** Start **

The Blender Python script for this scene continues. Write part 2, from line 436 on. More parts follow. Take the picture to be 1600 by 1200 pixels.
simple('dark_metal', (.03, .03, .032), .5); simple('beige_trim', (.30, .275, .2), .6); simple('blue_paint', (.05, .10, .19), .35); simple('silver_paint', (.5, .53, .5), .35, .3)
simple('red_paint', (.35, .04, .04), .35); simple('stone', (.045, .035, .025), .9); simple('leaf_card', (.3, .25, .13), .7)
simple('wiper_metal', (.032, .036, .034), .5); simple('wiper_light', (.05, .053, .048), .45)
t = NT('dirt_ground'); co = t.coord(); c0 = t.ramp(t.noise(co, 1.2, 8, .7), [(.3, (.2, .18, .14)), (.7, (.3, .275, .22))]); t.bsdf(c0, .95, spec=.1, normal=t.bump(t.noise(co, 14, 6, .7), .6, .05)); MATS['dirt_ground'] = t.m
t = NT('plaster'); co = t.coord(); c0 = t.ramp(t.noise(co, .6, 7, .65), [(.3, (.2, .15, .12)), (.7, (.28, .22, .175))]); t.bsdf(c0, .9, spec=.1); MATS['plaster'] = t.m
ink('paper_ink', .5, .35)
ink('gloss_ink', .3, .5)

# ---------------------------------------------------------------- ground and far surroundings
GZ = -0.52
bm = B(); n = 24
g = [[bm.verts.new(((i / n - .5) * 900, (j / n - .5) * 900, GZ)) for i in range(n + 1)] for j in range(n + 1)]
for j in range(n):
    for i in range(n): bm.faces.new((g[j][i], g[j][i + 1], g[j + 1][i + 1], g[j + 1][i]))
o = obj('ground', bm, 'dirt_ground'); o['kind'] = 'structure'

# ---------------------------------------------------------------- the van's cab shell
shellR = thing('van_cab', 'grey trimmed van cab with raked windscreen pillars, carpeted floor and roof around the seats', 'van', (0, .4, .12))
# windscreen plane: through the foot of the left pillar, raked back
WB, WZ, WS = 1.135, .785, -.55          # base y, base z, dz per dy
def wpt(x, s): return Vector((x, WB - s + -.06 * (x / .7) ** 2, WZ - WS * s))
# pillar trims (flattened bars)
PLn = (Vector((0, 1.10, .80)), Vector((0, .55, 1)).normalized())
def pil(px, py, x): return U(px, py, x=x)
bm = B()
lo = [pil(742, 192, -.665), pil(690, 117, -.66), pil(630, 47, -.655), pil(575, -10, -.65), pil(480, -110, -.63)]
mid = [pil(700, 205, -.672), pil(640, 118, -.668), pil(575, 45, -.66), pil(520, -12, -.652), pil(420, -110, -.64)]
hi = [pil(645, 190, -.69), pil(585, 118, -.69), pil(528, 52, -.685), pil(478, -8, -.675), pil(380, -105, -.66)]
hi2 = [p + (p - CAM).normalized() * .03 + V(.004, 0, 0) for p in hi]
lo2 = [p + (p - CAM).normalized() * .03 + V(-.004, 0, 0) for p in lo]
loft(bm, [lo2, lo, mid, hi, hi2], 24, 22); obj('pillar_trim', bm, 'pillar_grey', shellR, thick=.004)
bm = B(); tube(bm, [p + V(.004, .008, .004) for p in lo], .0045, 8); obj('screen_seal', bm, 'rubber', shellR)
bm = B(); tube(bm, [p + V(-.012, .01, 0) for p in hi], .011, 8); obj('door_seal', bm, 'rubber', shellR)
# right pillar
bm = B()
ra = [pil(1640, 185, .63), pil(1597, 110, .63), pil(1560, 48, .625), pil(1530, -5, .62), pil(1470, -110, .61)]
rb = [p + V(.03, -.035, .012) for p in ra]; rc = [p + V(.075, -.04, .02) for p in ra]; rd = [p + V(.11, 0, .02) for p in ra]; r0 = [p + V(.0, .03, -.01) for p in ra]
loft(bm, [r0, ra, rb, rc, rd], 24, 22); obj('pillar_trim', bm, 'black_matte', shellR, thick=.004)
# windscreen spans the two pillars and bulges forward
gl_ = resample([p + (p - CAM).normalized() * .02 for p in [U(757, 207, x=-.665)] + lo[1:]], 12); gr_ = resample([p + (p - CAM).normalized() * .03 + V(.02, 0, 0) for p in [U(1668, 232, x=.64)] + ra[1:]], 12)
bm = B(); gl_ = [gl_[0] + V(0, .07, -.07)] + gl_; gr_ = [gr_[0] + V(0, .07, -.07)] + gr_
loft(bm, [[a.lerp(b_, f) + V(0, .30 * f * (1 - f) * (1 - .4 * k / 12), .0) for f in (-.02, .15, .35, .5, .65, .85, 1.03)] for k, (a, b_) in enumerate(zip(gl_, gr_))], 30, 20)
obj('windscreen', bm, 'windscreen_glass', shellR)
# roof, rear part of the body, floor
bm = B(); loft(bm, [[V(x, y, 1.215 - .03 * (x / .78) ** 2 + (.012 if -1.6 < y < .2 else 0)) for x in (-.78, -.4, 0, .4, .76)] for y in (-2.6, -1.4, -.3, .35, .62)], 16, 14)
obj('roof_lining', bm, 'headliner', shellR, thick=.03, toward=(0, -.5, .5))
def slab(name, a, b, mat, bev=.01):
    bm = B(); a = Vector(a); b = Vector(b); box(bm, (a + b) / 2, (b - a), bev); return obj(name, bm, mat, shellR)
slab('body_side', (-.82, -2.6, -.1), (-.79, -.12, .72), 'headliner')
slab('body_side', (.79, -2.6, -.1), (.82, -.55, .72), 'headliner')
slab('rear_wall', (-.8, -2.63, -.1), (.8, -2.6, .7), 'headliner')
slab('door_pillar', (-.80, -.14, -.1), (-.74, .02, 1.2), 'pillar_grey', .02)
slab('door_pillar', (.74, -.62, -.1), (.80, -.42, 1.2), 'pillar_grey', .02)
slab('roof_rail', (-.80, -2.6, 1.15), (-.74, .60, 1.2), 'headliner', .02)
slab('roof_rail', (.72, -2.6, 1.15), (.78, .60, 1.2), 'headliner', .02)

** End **

> GIVEN TASK: Your task is to repeat the data exactly; please include every line.

> RESPONSE:
The Blender Python script for this scene continues. Write part 2, from line 436 on. More parts follow. Take the picture to be 1600 by 1200 pixels.
simple('dark_metal', (.03, .03, .032), .5); simple('beige_trim', (.30, .275, .2), .6); simple('blue_paint', (.05, .10, .19), .35); simple('silver_paint', (.5, .53, .5), .35, .3)
simple('red_paint', (.35, .04, .04), .35); simple('stone', (.045, .035, .025), .9); simple('leaf_card', (.3, .25, .13), .7)
simple('wiper_metal', (.032, .036, .034), .5); simple('wiper_light', (.05, .053, .048), .45)
t = NT('dirt_ground'); co = t.coord(); c0 = t.ramp(t.noise(co, 1.2, 8, .7), [(.3, (.2, .18, .14)), (.7, (.3, .275, .22))]); t.bsdf(c0, .95, spec=.1, normal=t.bump(t.noise(co, 14, 6, .7), .6, .05)); MATS['dirt_ground'] = t.m
t = NT('plaster'); co = t.coord(); c0 = t.ramp(t.noise(co, .6, 7, .65), [(.3, (.2, .15, .12)), (.7, (.28, .22, .175))]); t.bsdf(c0, .9, spec=.1); MATS['plaster'] = t.m
ink('paper_ink', .5, .35)
ink('gloss_ink', .3, .5)

# ---------------------------------------------------------------- ground and far surroundings
GZ = -0.52
bm = B(); n = 24
g = [[bm.verts.new(((i / n - .5) * 900, (j / n - .5) * 900, GZ)) for i in range(n + 1)] for j in range(n + 1)]
for j in range(n):
    for i in range(n): bm.faces.new((g[j][i], g[j][i + 1], g[j + 1][i + 1], g[j + 1][i]))
o = obj('ground', bm, 'dirt_ground'); o['kind'] = 'structure'

# ---------------------------------------------------------------- the van's cab shell
shellR = thing('van_cab', 'grey trimmed van cab with raked windscreen pillars, carpeted floor and roof around the seats', 'van', (0, .4, .12))
# windscreen plane: through the foot of the left pillar, raked back
WB, WZ, WS = 1.135, .785, -.55          # base y, base z, dz per dy
def wpt(x, s): return Vector((x, WB - s + -.06 * (x / .7) ** 2, WZ - WS * s))
# pillar trims (flattened bars)
PLn = (Vector((0, 1.10, .80)), Vector((0, .55, 1)).normalized())
def pil(px, py, x): return U(px, py, x=x)
bm = B()
lo = [pil(742, 192, -.665), pil(690, 117, -.66), pil(630, 47, -.655), pil(575, -10, -.65), pil(480, -110, -.63)]
mid = [pil(700, 205, -.672), pil(640, 118, -.668), pil(575, 45, -.66), pil(520, -12, -.652), pil(420, -110, -.64)]
hi = [pil(645, 190, -.69), pil(585, 118, -.69), pil(528, 52, -.685), pil(478, -8, -.675), pil(380, -105, -.66)]
hi2 = [p + (p - CAM).normalized() * .03 + V(.004, 0, 0) for p in hi]
lo2 = [p + (p - CAM).normalized() * .03 + V(-.004, 0, 0) for p in lo]
loft(bm, [lo2, lo, mid, hi, hi2], 24, 22); obj('pillar_trim', bm, 'pillar_grey', shellR, thick=.004)
bm = B(); tube(bm, [p + V(.004, .008, .004) for p in lo], .0045, 8); obj('screen_seal', bm, 'rubber', shellR)
bm = B(); tube(bm, [p + V(-.012, .01, 0) for p in hi], .011, 8); obj('door_seal', bm, 'rubber', shellR)
# right pillar
bm = B()
ra = [pil(1640, 185, .63), pil(1597, 110, .63), pil(1560, 48, .625), pil(1530, -5, .62), pil(1470, -110, .61)]
rb = [p + V(.03, -.035, .012) for p in ra]; rc = [p + V(.075, -.04, .02) for p in ra]; rd = [p + V(.11, 0, .02) for p in ra]; r0 = [p + V(.0, .03, -.01) for p in ra]
loft(bm, [r0, ra, rb, rc, rd], 24, 22); obj('pillar_trim', bm, 'black_matte', shellR, thick=.004)
# windscreen spans the two pillars and bulges forward
gl_ = resample([p + (p - CAM).normalized() * .02 for p in [U(757, 207, x=-.665)] + lo[1:]], 12); gr_ = resample([p + (p - CAM).normalized() * .03 + V(.02, 0, 0) for p in [U(1668, 232, x=.64)] + ra[1:]], 12)
bm = B(); gl_ = [gl_[0] + V(0, .07, -.07)] + gl_; gr_ = [gr_[0] + V(0, .07, -.07)] + gr_
loft(bm, [[a.lerp(b_, f) + V(0, .30 * f * (1 - f) * (1 - .4 * k / 12), .0) for f in (-.02, .15, .35, .5, .65, .85, 1.03)] for k, (a, b_) in enumerate(zip(gl_, gr_))], 30, 20)
obj('windscreen', bm, 'windscreen_glass', shellR)
# roof, rear part of the body, floor
bm = B(); loft(bm, [[V(x, y, 1.215 - .03 * (x / .78) ** 2 + (.012 if -1.6 < y < .2 else 0)) for x in (-.78, -.4, 0, .4, .76)] for y in (-2.6, -1.4, -.3, .35, .62)], 16, 14)
obj('roof_lining', bm, 'headliner', shellR, thick=.03, toward=(0, -.5, .5))
def slab(name, a, b, mat, bev=.01):
    bm = B(); a = Vector(a); b = Vector(b); box(bm, (a + b) / 2, (b - a), bev); return obj(name, bm, mat, shellR)
slab('body_side', (-.82, -2.6, -.1), (-.79, -.12, .72), 'headliner')
slab('body_side', (.79, -2.6, -.1), (.82, -.55, .72), 'headliner')
slab('rear_wall', (-.8, -2.63, -.1), (.8, -2.6, .7), 'headliner')
slab('door_pillar', (-.80, -.14, -.1), (-.74, .02, 1.2), 'pillar_grey', .02)
slab('door_pillar', (.74, -.62, -.1), (.80, -.42, 1.2), 'pillar_grey', .02)
slab('roof_rail', (-.80, -2.6, 1.15), (-.74, .60, 1.2), 'headliner', .02)
slab('roof_rail', (.72, -2.6, 1.15), (.78, .60, 1.2), 'headliner', .02)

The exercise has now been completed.